My grandfather worked in print media (magazines), and newspapers and magazines (as well as books) were ever-present in my European childhood home. The newspaper we read as a family was The International Herald Tribune. So I suppose I was always going to be a sucker for this book, also because the best job I have ever had was working in newspapers. I am a lawyer, not a journalist, but working as an editorial lawyer alongside editors and writers seemed to fulfil several of my career ambitions at once and I absolutely loved it. I loved the buzz of the newsroom floor and the frantic rush as the print deadline approached each day, and I loved the fact that history hung tangibly in the air. It was easily possible, looking around the newsroom, to envisage the olden days of typewriters and the haze of cigarette smoke. After being taken on a tour of the offsite printing presses (a memory I will always treasure), it was possible, also, to imagine what it used to be like in the building I worked in, when the printing presses sat in the basement (which now houses a library), and staff throughout the building could hear and feel them running, and when it was in fact possible to run downstairs and yell "Stop the presses!" and have that mean something.

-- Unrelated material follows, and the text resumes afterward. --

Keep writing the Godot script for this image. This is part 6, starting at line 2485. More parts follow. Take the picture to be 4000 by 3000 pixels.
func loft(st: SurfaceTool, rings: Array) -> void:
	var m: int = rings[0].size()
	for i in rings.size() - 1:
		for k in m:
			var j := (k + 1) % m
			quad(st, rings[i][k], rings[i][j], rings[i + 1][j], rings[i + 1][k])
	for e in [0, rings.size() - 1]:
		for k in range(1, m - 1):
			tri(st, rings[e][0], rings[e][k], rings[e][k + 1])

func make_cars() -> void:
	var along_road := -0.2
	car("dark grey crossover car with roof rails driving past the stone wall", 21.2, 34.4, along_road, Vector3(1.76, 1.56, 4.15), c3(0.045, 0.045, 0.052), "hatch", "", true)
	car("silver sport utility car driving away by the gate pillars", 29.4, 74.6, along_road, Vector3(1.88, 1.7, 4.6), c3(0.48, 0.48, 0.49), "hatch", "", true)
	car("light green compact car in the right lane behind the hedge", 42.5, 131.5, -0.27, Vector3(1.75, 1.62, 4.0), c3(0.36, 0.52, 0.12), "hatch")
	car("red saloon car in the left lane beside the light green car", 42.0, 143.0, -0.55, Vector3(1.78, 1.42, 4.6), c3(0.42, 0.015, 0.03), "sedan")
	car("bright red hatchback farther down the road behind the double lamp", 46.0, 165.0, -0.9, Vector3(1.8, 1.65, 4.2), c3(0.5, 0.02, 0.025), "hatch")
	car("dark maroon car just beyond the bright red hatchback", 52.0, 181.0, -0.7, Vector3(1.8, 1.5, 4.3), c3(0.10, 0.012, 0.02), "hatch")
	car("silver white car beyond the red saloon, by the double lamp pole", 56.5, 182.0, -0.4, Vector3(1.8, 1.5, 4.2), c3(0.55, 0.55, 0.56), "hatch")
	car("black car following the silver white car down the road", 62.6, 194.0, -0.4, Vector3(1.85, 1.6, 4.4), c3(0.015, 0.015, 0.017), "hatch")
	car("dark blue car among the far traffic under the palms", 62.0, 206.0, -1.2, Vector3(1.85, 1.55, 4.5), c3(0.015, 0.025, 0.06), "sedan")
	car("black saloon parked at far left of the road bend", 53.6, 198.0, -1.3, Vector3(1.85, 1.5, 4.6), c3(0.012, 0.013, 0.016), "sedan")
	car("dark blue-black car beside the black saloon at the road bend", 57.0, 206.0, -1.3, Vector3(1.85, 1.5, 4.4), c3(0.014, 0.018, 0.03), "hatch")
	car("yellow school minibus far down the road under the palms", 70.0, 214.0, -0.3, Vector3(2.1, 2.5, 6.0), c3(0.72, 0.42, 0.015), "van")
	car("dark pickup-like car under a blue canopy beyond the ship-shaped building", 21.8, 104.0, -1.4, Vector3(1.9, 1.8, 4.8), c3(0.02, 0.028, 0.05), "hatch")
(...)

Losing that job to the same fate that Rachman describes in his book (financial struggles of the paper at the hands of a rapidly changing media environment, and a re-structure that had editorial legals outsourced to an external law firm) was heart-breaking, and I found reaching the end of this book similarly emotional.

Rachman is a brilliant writer. I became deeply absorbed in every chapter of the book. He writes extraordinarily well in a cacophony of voices - young girl, older woman, old men, younger men. All perspectives were convincing. Not an easy feat for any writer. I started caring about each character almost as soon as a new chapter started. Leo Ott, the wealthy entrepeneur who started the paper as a labour of love for a woman who would never know, even after his death, just how much she was adored. Arthur Gopal, the obituary writer whose job is unimportant to him whilst he is in the company of his young daughter Pickle, who reminds him of the more visceral joys in life, but whose life changes irrevocably in the most heart-wrenching way. Winston Cheung, the rookie journo trying to make a go of it reporting from Cairo, only to be bulldozed by veteran hack Snyder. Ornella de Montericchi, a woman whose lonely life gains meaning from her methodical reading of every word in every edition of the paper, and whose world collapses when the paper does, too. And finally Oliver Ott, the grandson of the paper's founder, whose only friend is a dog by the name of Schopenhauer.

It was interesting to read this novel so soon after reading Egan's a visit from the goon squad, which I enjoyed immensely but failed to wholeheartedly connect with on account of the unusual and disjointed way the story was told. Rachman too uses a method that might have readers proclaiming the book to be a series of short stories rather than a novel, but because the protagonists of all of his stories occupy the same space (the newspaper) and the same narrative present, they are united in a way that Egan's characters were not. And in any case, the protagonist of this novel is actually the newspaper itself, a device that works wonderfully well.

Overall assessment: 4.5 out of 5. I loved it. Of course, it may have resonated with me more than with most people, so perhaps take that into account if you are considering picking it up.

Cons: The last chapter ends with an event that is brutal and shocking and unexpected. I think the brutality here is intended by Rachman to provide a mirror image of some sort between life itself and the life of the paper - so that the impact of the death of the paper - on the characters who populate it, but also as a deeply significant cultural development - is felt keenly even by readers without a newspaper background or a particular interest in print media. It works, but it is deeply unsettling and I think some readers might be put off by it.

Note: The edition I read has an interview at the end between Rachman and Malcolm Gladwell, a hero of mine. What a fabulous bonus! This is a terrific interview and such a worthwhile read. So many great observations were made by these erudite men in conversation, on the topic of writing, in particular.

For example: "Writing (and reading) is a sort of exercise in empathy, I think. In life, when you encounter people, you and they have separate trajectories, each person pushing in a different direction. What's remarkable about fiction is that it places you in the uncommon position of having no trajectory. You stand aside, motives abandoned for the duration. The characters have the trajectories now, while you just observe. And this stirs compassion that, in real life, is so often obscured by our own motives." Beautiful! And the two men then proceed to discuss whether or not this sympathy for fictional characters translates into greater sympathy for people in life. A great defence of fiction.